Кадр из фильма «Невинные»
реж. Джек Клейтон, 1961
Среди прочего Эггерс упоминает «Свенгали» Арчи Майо. Из фильма режиссер подхватил идею эротической связи художника и его модели: Свенгали закрывает глаза и отправляет свой дух в сновидение женщины, тем самым обретая над ней власть. Также огромное влияние на визуальный стиль и настроение «Носферату» оказал любимый Эггерсом готический хоррор «Невинные» Джека Клейтона. Режиссер почти покадрово повторил открывающую сцену фильма, где героиня, гувернантка мисс Гидденс (Дебора Керр), молится богу в ночи. Джарину Блашке было поручено дотошно изучить «Невинных» и подглядеть приемы у клейтоновского оператора Фредди Фрэнсиса, чтобы воссоздать ту же призрачную плавность и текучесть камеры, то же чувство присутствия невидимой и неконтролируемой силы из загробного мира, которая своим дыханием колышет занавески и заползает в почву розовых садов. На стратегию съемки и атмосферу влияли и другие картины: «Пиковая дама» Торолда Дикинсона, ее мистическая аура, экспрессивные резкие ракурсы и эстетика русской зимы, а также «Шепоты и крики» Ингмара Бергмана, чья физиологическая интенсивность и женская одержимость в итоге стали центральными элементами «Носферату».

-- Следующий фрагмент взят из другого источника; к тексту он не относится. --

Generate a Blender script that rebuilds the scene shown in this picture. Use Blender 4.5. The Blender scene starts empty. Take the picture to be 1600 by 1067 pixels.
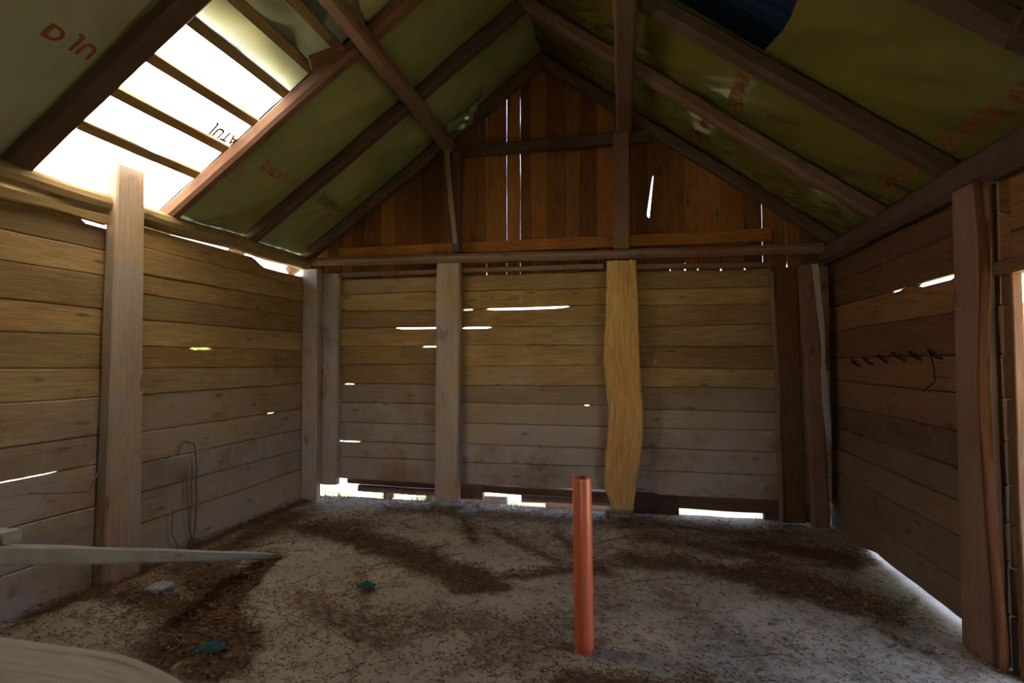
import bpy, math, random
from mathutils import Vector, noise, Matrix
R = math.radians
random.seed(7)
C = bpy.context.scene.collection
S = bpy.context.scene

# ------------------------------------------------------------------ camera
cam = bpy.data.cameras.new('camera'); co = bpy.data.objects.new('camera', cam); C.objects.link(co)
co.location = (0, 0, 1.65)
co.rotation_euler = (R(90) + math.atan(32/880), 0, math.atan(185/880))
cam.sensor_width = 36; cam.lens = 36*880/1600; cam.clip_start = 0.05; cam.clip_end = 200
cam.dof.use_dof = True; cam.dof.focus_distance = 5.0; cam.dof.aperture_fstop = 2.8
S.camera = co

# ------------------------------------------------------------------ world, sun, exposure
S.view_settings.view_transform = 'Standard'; S.view_settings.look = 'None'
S.view_settings.gamma = 1; S.view_settings.use_curve_mapping = False
S.view_settings.exposure = 2.75
S.render.engine = 'CYCLES'
S.cycles.max_bounces = 10; S.cycles.diffuse_bounces = 7; S.cycles.transmission_bounces = 6
S.cycles.sample_clamp_indirect = 6
S.cycles.use_denoising = True
w = bpy.data.worlds.new('sky'); S.world = w; w.use_nodes = True
nt = w.node_tree; bg = nt.nodes['Background']
tc = nt.nodes.new('ShaderNodeTexCoord'); sx = nt.nodes.new('ShaderNodeSeparateXYZ')
rp = nt.nodes.new('ShaderNodeValToRGB')
nt.links.new(tc.outputs['Generated'], sx.inputs[0]); nt.links.new(sx.outputs['Z'], rp.inputs['Fac'])
nt.links.new(rp.outputs['Color'], bg.inputs['Color'])
rp.color_ramp.elements[0].position = 0.0; rp.color_ramp.elements[0].color = (0.95, 0.97, 1.0, 1)
rp.color_ramp.elements[1].position = 0.7; rp.color_ramp.elements[1].color = (0.42, 0.62, 1.0, 1)
bg.inputs['Strength'].default_value = 1.1
sun = bpy.data.lights.new('sun', 'SUN'); so = bpy.data.objects.new('sun', sun); C.objects.link(so)
sun.energy = 10.0; sun.angle = R(0.6); sun.color = (1.0, 0.93, 0.80)
so.rotation_euler = Vector((-0.42, -0.05, 0.90)).to_track_quat('Z', 'Y').to_euler()
so.location = (-6, 3, 9)
# daylight entering through the doorway and an unseen gateway added for fill (portals only guide the sampling of the sky)
def portal(name, loc, rot, sx_, sy_):
    l = bpy.data.lights.new(name, 'AREA'); l.shape = 'RECTANGLE'; l.size = sx_; l.size_y = sy_
    l.cycles.is_portal = True
    o = bpy.data.objects.new(name, l); o.location = loc; o.rotation_euler = rot; C.objects.link(o)
portal('door_portal', (2.12, 2.93, 1.05), (0, R(90), 0), 2.1, 0.98)
portal('added_gate_portal', (-0.6, -1.72, 1.05), (R(90), 0, 0), 0.8, 2.1)

# ------------------------------------------------------------------ helpers
def N(seed, *v):
    v = list(v) + [0]*(3-len(v))
    return noise.noise(Vector((v[0]+seed*13.7, v[1]-seed*7.3, v[2]+seed*3.1)))

class MB:
    def __init__(s): s.v = []; s.f = []; s.uv = []; s.t = []
    def quad(s, idx, uvs, tint):
        s.f.append(idx); s.uv.extend(uvs); s.t.append(tint)
    def build(s, name, mat, parent=None, smooth=False):
        me = bpy.data.meshes.new(name); me.from_pydata([tuple(p) for p in s.v], [], s.f)
        ul = me.uv_layers.new(name='UVMap')
        flat = [c for q in s.uv for c in q]
        if len(flat) == 2*len(me.loops): ul.data.foreach_set('uv', flat)
        ca = me.color_attributes.new('tint', 'FLOAT_COLOR', 'CORNER')
        cols = []
        for f, t in zip(s.f, s.t): cols.extend(list(t)*len(f))
        if len(cols) == 4*len(me.loops): ca.data.foreach_set('color', cols)
        if smooth: me.polygons.foreach_set('use_smooth', [True]*len(me.polygons))
        me.materials.append(mat); me.update()
        o = bpy.data.objects.new(name, me); C.objects.link(o)
        if parent: o.parent = parent
        return o

def tint(a=None, g=None, b=None):
    return (random.random() if a is None else a, random.uniform(.1, .5) if g is None else g, random.random() if b is None else b, 1)

def beam(mb, A, B, U, wd, th, n=12, wav=0.0, seed=None, t=None, ch=0.12, edge=None, ring=None, bow=0.0, cap=True):
    """timber from A to B; U = width direction, wd width, th thickness; ring = number of sides for a log;
    edge(f) -> (lower, upper) offsets of the two edges along U"""
    A = Vector(A); B = Vector(B); D = (B-A); L = D.length; D.normalize()
    U = Vector(U); U = (U - D*U.dot(D)).normalized(); V = D.cross(U).normalized()
    seed = random.random()*100 if seed is None else seed
    t = tint() if t is None else t
    c = ch*min(wd, th)
    if ring:
        prof = [(0.5*wd*math.cos(2*math.pi*k/ring), 0.5*th*math.sin(2*math.pi*k/ring)) for k in range(ring)]
    else:
        a, b = wd/2, th/2
        prof = [(a, -b+c), (a, b-c), (a-c, b), (-a+c, b), (-a, b-c), (-a, -b+c), (-a+c, -b), (a-c, -b)]
    m = len(prof); base = len(mb.v)
    per = [0]
    for k in range(m):
        p, q = prof[k], prof[(k+1) % m]; per.append(per[-1]+math.hypot(p[0]-q[0], p[1]-q[1]))
    u0 = random.random()*37; v0 = random.random()*37
    for i in range(n+1):
        f = i/n; s = f*L
        cu = wav*N(seed, s*1.3) + bow*math.sin(f*math.pi); cv = wav*0.7*N(seed+5, s*1.1)
        lo, hi = edge(f) if edge else (0, 0)
        for k, (pu, pv) in enumerate(prof):
            j = wav*0.8*N(seed+9, s*2.1, k*0.9)
            ed = (hi if pu > 0 else lo)
            P = A + D*s + U*(pu + cu + ed + (j if pu > 0 else -j)*abs(pu)/(wd/2+1e-6)) + V*(pv + cv)
            mb.v.append(P)
    for i in range(n):
        for k in range(m):
            k2 = (k+1) % m
            a0 = base+i*m
            mb.quad((a0+k, a0+k2, a0+m+k2, a0+m+k),
                    [(u0+i*L/n, v0+per[k]), (u0+i*L/n, v0+per[k+1]), (u0+(i+1)*L/n, v0+per[k+1]), (u0+(i+1)*L/n, v0+per[k])], t)
    if cap:
        for a0, rev in ((base, True), (base+n*m, False)):
            idx = [a0+k for k in range(m)]
            if rev: idx.reverse()
            mb.quad(tuple(idx), [(u0+0.1*k*0.05, v0) for k in range(m)], t)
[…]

Кадр из фильма «Носферату»
реж. Роберт Эггерс, 2024
Пусть Роберт Эггерс вновь подтвердил статус фанатичного формалиста, его «Носферату» обезоруживает не только до нюансов продуманным визуалом, но и смелостью, с которой режиссер подошел к обновлению классики. Он объединяет мрачный и тягучий хоррор-аттракцион, современную историю о женском освобождении, кровожадную фольклорную быль и послание предкам-кумирам. Вторя немецким экспрессионистам, Эггерс критикует рациональное в фигуре веселящегося и тонко чувствующего эзотерика-сумасброда — персонажа Уиллема Дефо, которому впору сочинять сериальный спин-офф. Его вампир-Скарсгард, в отличие от предшественников, просто неукротимый трупный зверь, демон, потерявший человеческий облик в аду. Его Элен лишена киногенической монументальности, с какой работали Шрёдер (в честь которой, к слову, Эггерс назвал кошку героини) или Аджани, зато успешнее остальных отрывается от реальности и улетает в мир жутких сладких фантазий, маня за собой и зрителей. Здешняя Элен чувствует, как ею, словно марионеткой, управляют темные силы, и одержимо тянется к демоническому наслаждению, предвидя пришествие тьмы, ведь тьма уже сидит у нее внутри.
Но зло, в общем-то, снаружи. Оно приоткрывается в мужском безразличии, самоуверенности и отстраненности, оставляющих на душе героини неизлечимые шрамы. Над всей этой мирской суетой, глупостью и бесчувствием возвышается страстный союз юной девы и неравнодушного к плоти вампира, неистово сосущего кровь прямо из сердца. В их прикосновениях, колдовских черно-синих пульсациях цвета, расчетливой симметрии пространства, играющих языках огня и предсмертных слезах фильма Эггерса обнаруживается потусторонняя магия, управлять которой способен, пожалуй, только истинный оккультист, а не просто режиссер. А в макабрическом финале любви красавицы и чудовища с меланхоличной и абсолютно величественной грустью повторяется идея каждого эггерсовского фильма: «Все хотят умереть обнаженными и безумными». И в объятиях любимых.